• TASK DETAILS:
Copy each line that holds "scene".

• DATA SECTION:
++++++

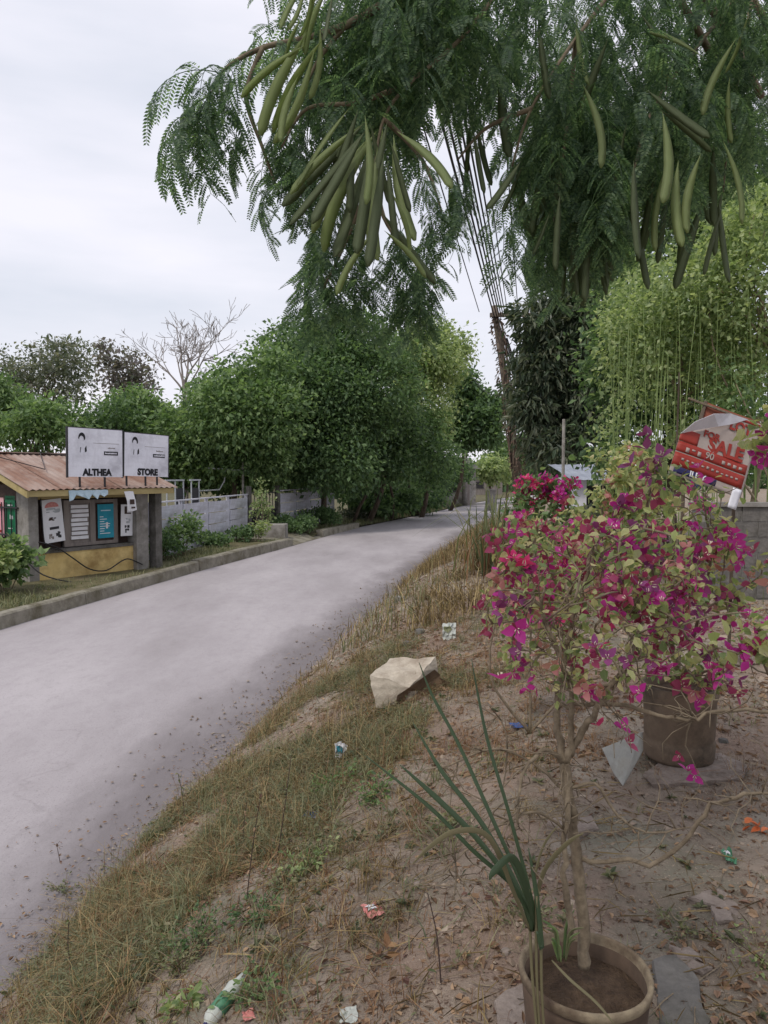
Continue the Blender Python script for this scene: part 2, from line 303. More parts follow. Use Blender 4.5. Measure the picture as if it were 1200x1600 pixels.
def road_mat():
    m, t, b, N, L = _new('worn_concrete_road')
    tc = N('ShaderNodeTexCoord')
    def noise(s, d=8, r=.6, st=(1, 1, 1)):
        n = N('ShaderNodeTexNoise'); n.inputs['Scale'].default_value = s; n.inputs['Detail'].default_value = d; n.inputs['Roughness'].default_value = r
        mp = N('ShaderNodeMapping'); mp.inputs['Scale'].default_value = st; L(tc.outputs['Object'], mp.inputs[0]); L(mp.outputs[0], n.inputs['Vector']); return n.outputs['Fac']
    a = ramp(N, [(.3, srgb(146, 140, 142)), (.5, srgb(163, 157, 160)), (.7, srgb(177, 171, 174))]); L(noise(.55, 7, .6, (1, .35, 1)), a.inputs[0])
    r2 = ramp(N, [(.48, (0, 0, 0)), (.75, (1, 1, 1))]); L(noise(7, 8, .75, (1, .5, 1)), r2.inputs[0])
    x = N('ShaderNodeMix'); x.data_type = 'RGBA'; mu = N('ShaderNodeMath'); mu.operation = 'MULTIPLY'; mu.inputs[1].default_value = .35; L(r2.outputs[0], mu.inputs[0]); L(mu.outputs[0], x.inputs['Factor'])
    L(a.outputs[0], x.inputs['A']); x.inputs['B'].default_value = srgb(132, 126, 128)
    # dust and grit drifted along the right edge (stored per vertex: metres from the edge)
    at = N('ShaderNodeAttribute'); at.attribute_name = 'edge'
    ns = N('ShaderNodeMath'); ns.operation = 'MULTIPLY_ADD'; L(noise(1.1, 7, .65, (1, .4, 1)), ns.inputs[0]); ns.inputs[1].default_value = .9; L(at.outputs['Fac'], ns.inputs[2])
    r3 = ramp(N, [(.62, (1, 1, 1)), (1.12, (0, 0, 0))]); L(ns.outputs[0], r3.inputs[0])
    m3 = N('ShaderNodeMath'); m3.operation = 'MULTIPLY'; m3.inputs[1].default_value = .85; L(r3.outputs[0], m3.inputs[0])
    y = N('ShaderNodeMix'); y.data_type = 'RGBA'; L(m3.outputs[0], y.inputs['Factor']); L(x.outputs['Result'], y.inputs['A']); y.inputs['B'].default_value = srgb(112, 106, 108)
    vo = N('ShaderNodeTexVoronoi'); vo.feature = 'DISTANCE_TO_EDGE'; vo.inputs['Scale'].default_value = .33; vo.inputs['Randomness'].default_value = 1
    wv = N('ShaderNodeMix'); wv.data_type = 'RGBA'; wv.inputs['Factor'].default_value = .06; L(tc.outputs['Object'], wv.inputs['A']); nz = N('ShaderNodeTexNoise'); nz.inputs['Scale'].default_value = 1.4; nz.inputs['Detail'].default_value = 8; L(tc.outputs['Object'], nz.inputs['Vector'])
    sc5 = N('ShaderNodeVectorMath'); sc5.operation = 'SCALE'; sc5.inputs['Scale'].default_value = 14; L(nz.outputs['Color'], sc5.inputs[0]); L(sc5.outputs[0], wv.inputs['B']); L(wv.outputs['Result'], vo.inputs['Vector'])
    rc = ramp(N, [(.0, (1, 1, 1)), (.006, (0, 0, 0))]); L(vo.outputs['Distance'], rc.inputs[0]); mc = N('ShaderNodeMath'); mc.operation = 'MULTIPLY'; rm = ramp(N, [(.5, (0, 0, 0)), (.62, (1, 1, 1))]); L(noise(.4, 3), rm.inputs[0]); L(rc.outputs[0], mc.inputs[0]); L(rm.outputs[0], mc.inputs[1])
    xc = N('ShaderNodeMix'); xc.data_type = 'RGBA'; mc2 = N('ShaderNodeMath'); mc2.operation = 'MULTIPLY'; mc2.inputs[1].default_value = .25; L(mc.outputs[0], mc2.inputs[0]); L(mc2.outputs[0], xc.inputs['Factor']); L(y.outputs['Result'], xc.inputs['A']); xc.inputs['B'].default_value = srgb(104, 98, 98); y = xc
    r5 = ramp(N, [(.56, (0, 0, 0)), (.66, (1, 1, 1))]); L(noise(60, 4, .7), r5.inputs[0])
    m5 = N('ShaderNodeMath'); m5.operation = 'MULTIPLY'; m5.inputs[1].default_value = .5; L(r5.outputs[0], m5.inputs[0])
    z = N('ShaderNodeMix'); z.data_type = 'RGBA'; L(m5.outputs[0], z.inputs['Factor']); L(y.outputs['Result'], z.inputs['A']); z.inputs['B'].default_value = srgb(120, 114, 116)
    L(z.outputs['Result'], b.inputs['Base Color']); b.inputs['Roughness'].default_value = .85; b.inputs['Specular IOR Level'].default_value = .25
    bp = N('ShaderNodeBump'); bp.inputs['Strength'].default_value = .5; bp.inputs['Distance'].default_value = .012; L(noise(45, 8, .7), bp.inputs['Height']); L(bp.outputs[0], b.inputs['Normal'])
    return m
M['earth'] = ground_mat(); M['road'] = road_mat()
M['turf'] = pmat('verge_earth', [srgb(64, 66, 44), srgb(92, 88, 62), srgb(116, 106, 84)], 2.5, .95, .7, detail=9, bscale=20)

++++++

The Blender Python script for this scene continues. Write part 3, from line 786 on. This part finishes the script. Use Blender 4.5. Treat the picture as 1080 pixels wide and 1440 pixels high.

++++++

• SOLUTION:
Continue the Blender Python script for this scene: part 2, from line 303. More parts follow. Use Blender 4.5. Measure the picture as if it were 1200x1600 pixels.
The Blender Python script for this scene continues. Write part 3, from line 786 on. This part finishes the script. Use Blender 4.5. Treat the picture as 1080 pixels wide and 1440 pixels high.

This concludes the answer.